2015-11-05 Thread Dmitry Yemanov dim...@users.sourceforge.net [firebird-support]
05.11.2015 14:12, Josef Kokeš j.ko...@apatykaservis.cz wrote:
>
> I wonder: Was there any change in FB 2.5.4 which would slow down
> processing of WHERE field IN (subselect) a lot, compared to FB 2.5.3? I
> have been performing tests because a user of mine complained about slow
> speed of my database, and found out that my query in the form of:
>
> SELECT COUNT(*)
> FROM a_complex_view
> WHERE field1=1 AND field2<>2
> AND key_field IN (SELECT key_field FROM key_field_list)
>
> went from 2 seconds in FB 2.5.0-2.5.3 to 4 minutes in FB 2.5.4.

What is execution plan for v2.5.3 and v2.5.4? Also worth trying a v2.5.5 
snapshot.


Dmitry




[firebird-support] FB 2.5.4 - new handling of IN SUBSELECT?

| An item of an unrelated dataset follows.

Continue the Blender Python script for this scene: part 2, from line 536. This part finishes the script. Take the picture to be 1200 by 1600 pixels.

2015-11-05 Thread Josef Kokeš j.ko...@apatykaservis.cz [firebird-support]
Hi!

I wonder: Was there any change in FB 2.5.4 which would slow down 
processing of WHERE field IN (subselect) a lot, compared to FB 2.5.3? I 
have been performing tests because a user of mine complained about slow 
speed of my database, and found out that my query in the form of:

SELECT COUNT(*)
FROM a_complex_view
WHERE field1=1 AND field2<>2
   AND key_field IN (SELECT key_field FROM key_field_list)

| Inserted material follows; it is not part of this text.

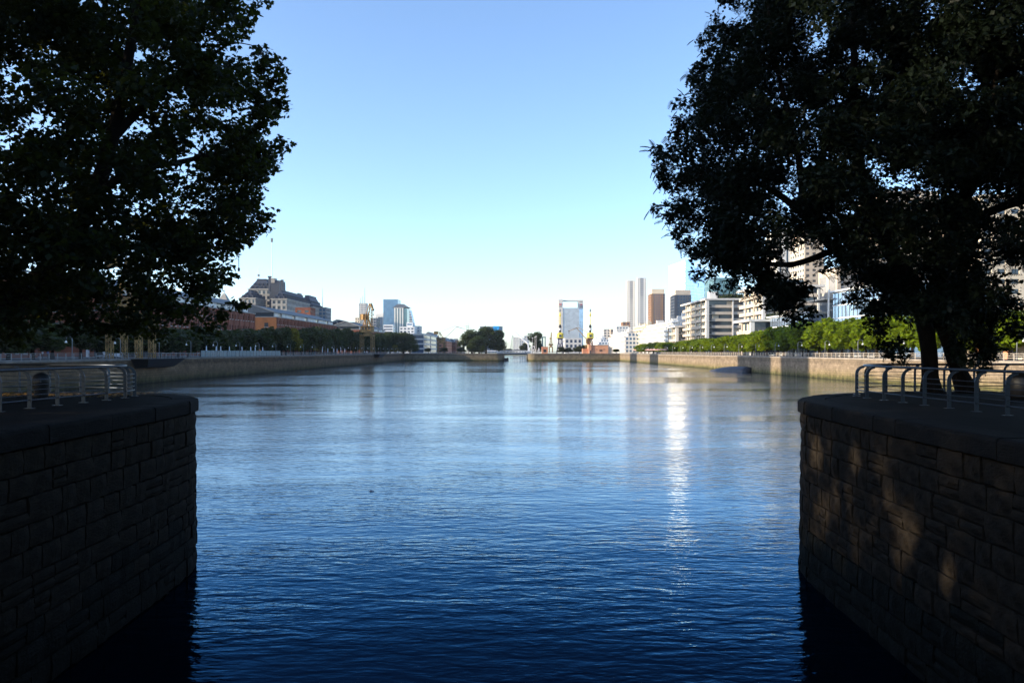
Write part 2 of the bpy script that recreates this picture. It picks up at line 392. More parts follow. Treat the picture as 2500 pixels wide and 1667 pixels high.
# ------------------------------------------------------------------ SETTING: water, ground
def water_material():
    m, nt, out = nodes('dock_water')
    body = nt.nodes.new('ShaderNodeBsdfDiffuse'); body.inputs['Color'].default_value = (0.0003, 0.0016, 0.0036, 1)
    gl = nt.nodes.new('ShaderNodeBsdfGlossy'); gl.inputs['Roughness'].default_value = 0.035
    lw = nt.nodes.new('ShaderNodeLayerWeight'); lw.inputs['Blend'].default_value = 0.5
    # reflection tint against viewing angle, with darkening and blue put into the colour (0 straight down, 1 grazing)
    rp = nt.nodes.new('ShaderNodeValToRGB'); e = rp.color_ramp.elements
    e[0].position = 0.0; e[0].color = (0.002, 0.004, 0.008, 1); e[1].position = 1.0; e[1].color = (0.82, 0.87, 0.92, 1)
    for pos, c in ((0.55, (0.003, 0.007, 0.014)), (0.64, (0.006, 0.018, 0.036)), (0.70, (0.014, 0.052, 0.098)), (0.755, (0.045, 0.125, 0.205)), (0.80, (0.155, 0.255, 0.34)), (0.85, (0.39, 0.46, 0.50)), (0.91, (0.58, 0.61, 0.66))):
        k = rp.color_ramp.elements.new(pos); k.color = (*c, 1)
    L(nt, lw.outputs['Facing'], rp.inputs['Fac']); L(nt, rp.outputs['Color'], gl.inputs['Color'])
    p = nt.nodes.new('ShaderNodeAddShader'); L(nt, body.outputs[0], p.inputs[0]); L(nt, gl.outputs[0], p.inputs[1])
    tc = nt.nodes.new('ShaderNodeTexCoord')
    def noise(scale, stretch, detail, rough=0.5, dist=0.0):
        mp = nt.nodes.new('ShaderNodeMapping'); mp.inputs['Scale'].default_value = stretch
        mp.inputs['Rotation'].default_value = (0, 0, math.radians(4))
        L(nt, tc.outputs['Object'], mp.inputs['Vector'])
        n = nt.nodes.new('ShaderNodeTexNoise'); n.inputs['Scale'].default_value = scale
        n.inputs['Detail'].default_value = detail; n.inputs['Roughness'].default_value = rough; n.inputs['Distortion'].default_value = dist
        L(nt, mp.outputs[0], n.inputs['Vector']); return n.outputs['Fac']
    def math_(op, a, b=None, c=None):
        n = nt.nodes.new('ShaderNodeMath'); n.operation = op
        for i, v in enumerate((a, b, c)):
            if v is None: continue
            if isinstance(v, (int, float)): n.inputs[i].default_value = v
            else: L(nt, v, n.inputs[i])
        return n.outputs[0]
    a = noise(1.5, (0.6, 1.5, 1), 2, 0.5, 0.3)       # wind waves, about a metre
    b = noise(4.2, (0.7, 1.3, 1), 3, 0.55, 0.3)       # ripples
    c = noise(0.22, (0.6, 1.6, 1), 1)                 # slow swell
    calm = noise(0.03, (0.25, 1.0, 1), 3, 0.55, 0.6)   # calm and ruffled streaks
    mr = nt.nodes.new('ShaderNodeMapRange'); mr.interpolation_type = 'SMOOTHSTEP'
    mr.inputs['From Min'].default_value = 0.36; mr.inputs['From Max'].default_value = 0.52
    mr.inputs['To Min'].default_value = 0.30; mr.inputs['To Max'].default_value = 1.15
    L(nt, calm, mr.inputs['Value'])
    rr = nt.nodes.new('ShaderNodeMapRange'); rr.inputs['From Min'].default_value = 0.3; rr.inputs['From Max'].default_value = 1.15
    rr.inputs['To Min'].default_value = 0.03; rr.inputs['To Max'].default_value = 0.07
    L(nt, mr.outputs[0], rr.inputs['Value']); L(nt, rr.outputs[0], gl.inputs['Roughness'])
    h = math_('MULTIPLY_ADD', b, 0.30, math_('MULTIPLY', a, 1.0))
    gust = noise(0.16, (0.4, 1.0, 1), 2, 0.5, 0.8)      # gusts a few metres across
    gm = nt.nodes.new('ShaderNodeMapRange'); gm.inputs['From Min'].default_value = 0.32; gm.inputs['From Max'].default_value = 0.68
    gm.inputs['To Min'].default_value = 0.55; gm.inputs['To Max'].default_value = 1.35
    L(nt, gust, gm.inputs['Value'])
    h = math_('MULTIPLY', math_('MULTIPLY', h, mr.outputs[0]), gm.outputs[0])
    h = math_('MULTIPLY_ADD', c, 0.8, h)
    bp = nt.nodes.new('ShaderNodeBump'); bp.inputs['Strength'].default_value = 1.0; bp.inputs['Distance'].default_value = 0.036
    L(nt, h, bp.inputs['Height']); L(nt, bp.outputs[0], gl.inputs['Normal']); L(nt, bp.outputs[0], lw.inputs['Normal'])
    L(nt, p.outputs[0], out.inputs['Surface'])
    return m
M['water'] = water_material()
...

went from 2 seconds in FB 2.5.0-2.5.3 to 4 minutes in FB 2.5.4. After 
rewriting the last condition to EXISTS:

SELECT COUNT(*)
FROM a_complex_view
WHERE field1=1 AND field2<>2
   AND EXISTS (SELECT key_field FROM key_field_list WHERE 
key_field=a_complex_view.key_field)

the speed returned to 2 seconds even in FB 2.5.4. But what could be the 
cause? I went over all changes described in the 2.5.4 Release Notes and 
couldn't find anything which would seem relevant.